WHAT THE TASK ASKS. In the listing below, find the line with "12), M_CREAM, door)", then repeat exactly every line from the top through that one.
── COLLECTED DATA
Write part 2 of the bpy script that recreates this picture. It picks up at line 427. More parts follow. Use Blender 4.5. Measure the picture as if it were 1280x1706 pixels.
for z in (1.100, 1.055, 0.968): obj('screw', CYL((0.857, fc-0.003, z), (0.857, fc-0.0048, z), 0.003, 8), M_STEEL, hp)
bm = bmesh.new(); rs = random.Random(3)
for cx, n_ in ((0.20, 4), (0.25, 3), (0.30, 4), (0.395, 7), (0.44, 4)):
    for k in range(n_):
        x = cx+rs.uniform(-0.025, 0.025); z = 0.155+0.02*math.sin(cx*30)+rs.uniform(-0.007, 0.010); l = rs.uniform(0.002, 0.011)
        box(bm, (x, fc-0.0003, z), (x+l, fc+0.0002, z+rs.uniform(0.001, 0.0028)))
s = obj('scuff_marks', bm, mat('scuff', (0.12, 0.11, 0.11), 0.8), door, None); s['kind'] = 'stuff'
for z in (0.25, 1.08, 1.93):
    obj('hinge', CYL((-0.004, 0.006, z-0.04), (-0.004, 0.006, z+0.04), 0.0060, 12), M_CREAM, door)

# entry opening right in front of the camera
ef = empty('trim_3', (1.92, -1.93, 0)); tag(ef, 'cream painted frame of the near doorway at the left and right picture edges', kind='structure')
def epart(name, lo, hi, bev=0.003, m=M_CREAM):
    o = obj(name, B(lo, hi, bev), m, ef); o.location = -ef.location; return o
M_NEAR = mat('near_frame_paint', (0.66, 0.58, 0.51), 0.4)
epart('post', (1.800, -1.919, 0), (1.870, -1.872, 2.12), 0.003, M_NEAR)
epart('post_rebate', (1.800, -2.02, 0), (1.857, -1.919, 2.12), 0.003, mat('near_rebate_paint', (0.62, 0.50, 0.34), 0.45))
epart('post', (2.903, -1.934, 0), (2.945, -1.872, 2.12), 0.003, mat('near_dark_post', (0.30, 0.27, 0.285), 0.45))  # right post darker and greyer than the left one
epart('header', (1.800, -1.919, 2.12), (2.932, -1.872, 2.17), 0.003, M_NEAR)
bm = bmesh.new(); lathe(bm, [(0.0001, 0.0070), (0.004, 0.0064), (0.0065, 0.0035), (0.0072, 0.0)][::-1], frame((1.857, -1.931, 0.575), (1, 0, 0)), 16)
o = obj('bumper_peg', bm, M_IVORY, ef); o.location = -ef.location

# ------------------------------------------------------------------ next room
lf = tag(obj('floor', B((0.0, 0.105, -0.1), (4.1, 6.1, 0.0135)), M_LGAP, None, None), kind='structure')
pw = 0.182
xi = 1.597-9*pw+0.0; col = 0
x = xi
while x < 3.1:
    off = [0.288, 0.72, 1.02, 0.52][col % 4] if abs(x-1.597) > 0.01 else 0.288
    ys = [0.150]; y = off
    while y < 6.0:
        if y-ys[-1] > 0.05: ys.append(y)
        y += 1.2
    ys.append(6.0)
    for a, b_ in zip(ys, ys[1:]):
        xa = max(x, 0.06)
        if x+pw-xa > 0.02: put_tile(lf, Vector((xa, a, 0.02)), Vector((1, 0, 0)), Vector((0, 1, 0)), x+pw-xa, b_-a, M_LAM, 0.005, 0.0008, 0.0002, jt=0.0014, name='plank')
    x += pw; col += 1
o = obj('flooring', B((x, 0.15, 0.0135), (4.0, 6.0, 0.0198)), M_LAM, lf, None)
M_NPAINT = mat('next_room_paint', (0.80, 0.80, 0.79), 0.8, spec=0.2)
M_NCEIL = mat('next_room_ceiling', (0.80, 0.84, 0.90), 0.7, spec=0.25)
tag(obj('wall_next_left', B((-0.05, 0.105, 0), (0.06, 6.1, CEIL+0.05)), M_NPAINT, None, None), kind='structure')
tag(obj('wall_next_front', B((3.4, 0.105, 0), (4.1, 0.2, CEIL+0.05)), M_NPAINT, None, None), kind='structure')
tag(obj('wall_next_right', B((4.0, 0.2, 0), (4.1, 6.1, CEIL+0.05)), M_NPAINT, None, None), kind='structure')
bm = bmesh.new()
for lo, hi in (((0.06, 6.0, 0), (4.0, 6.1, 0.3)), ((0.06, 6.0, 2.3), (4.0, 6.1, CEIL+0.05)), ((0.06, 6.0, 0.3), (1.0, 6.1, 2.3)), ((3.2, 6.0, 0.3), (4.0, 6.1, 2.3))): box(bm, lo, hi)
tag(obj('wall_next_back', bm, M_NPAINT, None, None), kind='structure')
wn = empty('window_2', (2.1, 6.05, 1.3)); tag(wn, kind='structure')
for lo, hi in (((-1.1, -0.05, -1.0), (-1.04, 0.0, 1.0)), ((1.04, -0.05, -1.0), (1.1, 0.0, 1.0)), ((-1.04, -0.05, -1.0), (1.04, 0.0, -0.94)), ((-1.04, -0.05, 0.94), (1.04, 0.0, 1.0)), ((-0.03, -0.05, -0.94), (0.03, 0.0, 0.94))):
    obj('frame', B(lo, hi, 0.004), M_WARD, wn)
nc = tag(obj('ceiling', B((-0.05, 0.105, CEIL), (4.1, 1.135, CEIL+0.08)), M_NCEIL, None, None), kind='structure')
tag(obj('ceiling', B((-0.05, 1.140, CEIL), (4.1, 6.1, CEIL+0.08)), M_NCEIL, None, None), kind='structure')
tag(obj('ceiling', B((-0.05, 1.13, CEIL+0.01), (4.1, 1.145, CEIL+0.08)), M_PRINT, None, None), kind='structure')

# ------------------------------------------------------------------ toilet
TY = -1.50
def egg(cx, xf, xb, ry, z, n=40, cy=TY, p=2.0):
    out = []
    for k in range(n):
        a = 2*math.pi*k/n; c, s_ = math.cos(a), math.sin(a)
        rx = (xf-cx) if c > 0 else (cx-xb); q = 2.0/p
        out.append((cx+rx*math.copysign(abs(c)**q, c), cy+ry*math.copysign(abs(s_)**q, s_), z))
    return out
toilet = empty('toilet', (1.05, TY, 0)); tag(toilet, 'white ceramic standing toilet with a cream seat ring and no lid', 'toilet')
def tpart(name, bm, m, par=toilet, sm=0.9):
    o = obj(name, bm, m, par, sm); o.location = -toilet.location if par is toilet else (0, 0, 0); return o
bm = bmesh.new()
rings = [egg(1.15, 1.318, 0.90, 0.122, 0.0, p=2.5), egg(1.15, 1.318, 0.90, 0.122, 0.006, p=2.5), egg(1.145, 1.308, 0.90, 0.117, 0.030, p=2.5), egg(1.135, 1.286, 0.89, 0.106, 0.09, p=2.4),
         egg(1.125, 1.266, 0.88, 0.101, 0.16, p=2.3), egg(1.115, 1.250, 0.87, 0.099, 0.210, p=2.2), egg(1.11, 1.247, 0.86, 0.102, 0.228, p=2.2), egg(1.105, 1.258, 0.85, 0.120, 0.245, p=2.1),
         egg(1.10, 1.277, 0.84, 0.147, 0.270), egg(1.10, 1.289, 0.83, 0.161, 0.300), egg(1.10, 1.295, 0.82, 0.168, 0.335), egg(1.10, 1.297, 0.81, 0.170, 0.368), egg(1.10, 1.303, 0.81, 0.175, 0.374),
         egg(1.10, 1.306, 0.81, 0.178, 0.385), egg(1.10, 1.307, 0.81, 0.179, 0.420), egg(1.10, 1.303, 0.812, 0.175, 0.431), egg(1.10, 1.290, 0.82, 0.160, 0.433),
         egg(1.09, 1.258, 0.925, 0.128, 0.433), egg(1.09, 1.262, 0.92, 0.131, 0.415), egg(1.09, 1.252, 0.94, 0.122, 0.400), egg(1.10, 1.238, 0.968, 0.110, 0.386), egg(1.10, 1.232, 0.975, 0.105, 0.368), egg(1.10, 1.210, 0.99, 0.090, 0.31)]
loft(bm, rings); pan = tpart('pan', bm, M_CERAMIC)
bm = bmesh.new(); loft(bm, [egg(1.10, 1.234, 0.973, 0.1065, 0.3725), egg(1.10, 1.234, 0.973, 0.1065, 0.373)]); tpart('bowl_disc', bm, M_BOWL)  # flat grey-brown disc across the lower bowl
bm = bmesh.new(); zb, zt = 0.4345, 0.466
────
FINISHED ANSWER.
Write part 2 of the bpy script that recreates this picture. It picks up at line 427. More parts follow. Use Blender 4.5. Measure the picture as if it were 1280x1706 pixels.
for z in (1.100, 1.055, 0.968): obj('screw', CYL((0.857, fc-0.003, z), (0.857, fc-0.0048, z), 0.003, 8), M_STEEL, hp)
bm = bmesh.new(); rs = random.Random(3)
for cx, n_ in ((0.20, 4), (0.25, 3), (0.30, 4), (0.395, 7), (0.44, 4)):
    for k in range(n_):
        x = cx+rs.uniform(-0.025, 0.025); z = 0.155+0.02*math.sin(cx*30)+rs.uniform(-0.007, 0.010); l = rs.uniform(0.002, 0.011)
        box(bm, (x, fc-0.0003, z), (x+l, fc+0.0002, z+rs.uniform(0.001, 0.0028)))
s = obj('scuff_marks', bm, mat('scuff', (0.12, 0.11, 0.11), 0.8), door, None); s['kind'] = 'stuff'
for z in (0.25, 1.08, 1.93):
    obj('hinge', CYL((-0.004, 0.006, z-0.04), (-0.004, 0.006, z+0.04), 0.0060, 12), M_CREAM, door)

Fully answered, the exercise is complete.